[Problem details]
Looking through the listing, how many of its lines hold the word "This"? Answer with only the number.

[Listing]
┏━━

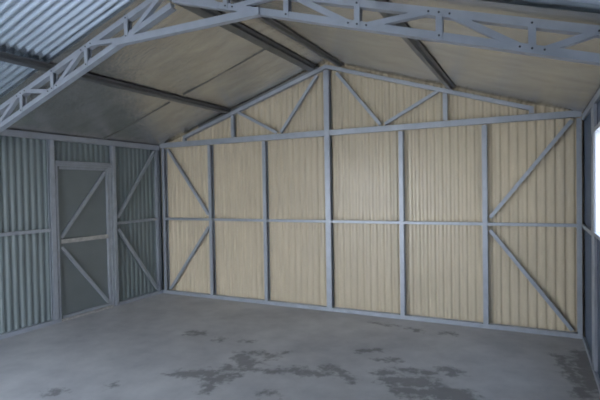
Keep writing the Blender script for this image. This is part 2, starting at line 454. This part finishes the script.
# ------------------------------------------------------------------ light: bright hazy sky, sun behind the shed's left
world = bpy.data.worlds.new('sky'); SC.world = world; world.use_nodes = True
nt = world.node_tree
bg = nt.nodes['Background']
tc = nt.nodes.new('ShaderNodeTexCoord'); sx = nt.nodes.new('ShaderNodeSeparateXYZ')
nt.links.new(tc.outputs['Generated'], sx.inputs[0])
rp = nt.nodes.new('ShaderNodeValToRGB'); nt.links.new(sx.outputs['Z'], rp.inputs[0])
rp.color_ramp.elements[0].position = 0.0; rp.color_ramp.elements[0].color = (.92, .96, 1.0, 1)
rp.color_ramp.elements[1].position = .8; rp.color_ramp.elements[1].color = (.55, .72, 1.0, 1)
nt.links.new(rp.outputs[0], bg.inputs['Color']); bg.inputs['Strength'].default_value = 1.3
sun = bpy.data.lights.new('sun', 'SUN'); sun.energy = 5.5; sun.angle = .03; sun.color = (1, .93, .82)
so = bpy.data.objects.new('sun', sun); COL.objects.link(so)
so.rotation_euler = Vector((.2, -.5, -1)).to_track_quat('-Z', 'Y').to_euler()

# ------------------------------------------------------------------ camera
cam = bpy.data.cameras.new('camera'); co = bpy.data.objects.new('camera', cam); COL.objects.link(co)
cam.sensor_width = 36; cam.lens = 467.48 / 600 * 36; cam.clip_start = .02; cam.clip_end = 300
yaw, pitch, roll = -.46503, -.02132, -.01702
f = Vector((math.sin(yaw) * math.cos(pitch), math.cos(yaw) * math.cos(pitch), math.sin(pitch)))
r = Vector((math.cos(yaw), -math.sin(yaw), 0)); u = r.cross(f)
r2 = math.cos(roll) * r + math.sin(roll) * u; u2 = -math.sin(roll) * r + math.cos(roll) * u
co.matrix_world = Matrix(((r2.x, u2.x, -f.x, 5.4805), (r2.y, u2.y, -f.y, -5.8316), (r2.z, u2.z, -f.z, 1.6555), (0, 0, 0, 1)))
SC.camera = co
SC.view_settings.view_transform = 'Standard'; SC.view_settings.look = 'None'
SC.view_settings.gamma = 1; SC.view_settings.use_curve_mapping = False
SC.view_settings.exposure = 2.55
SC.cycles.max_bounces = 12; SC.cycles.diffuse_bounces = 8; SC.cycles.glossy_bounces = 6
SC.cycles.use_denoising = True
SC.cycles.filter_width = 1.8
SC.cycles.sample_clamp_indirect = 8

┗━━
┏━━

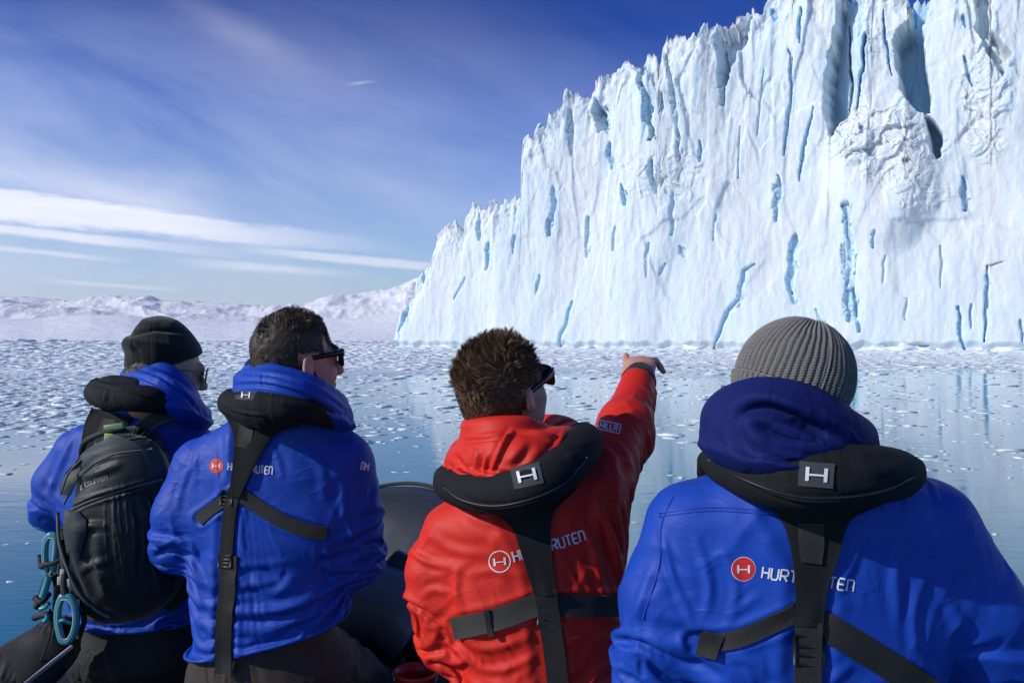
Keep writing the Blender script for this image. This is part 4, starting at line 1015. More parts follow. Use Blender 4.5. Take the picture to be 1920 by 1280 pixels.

┗━━

[Response to the exercise]
2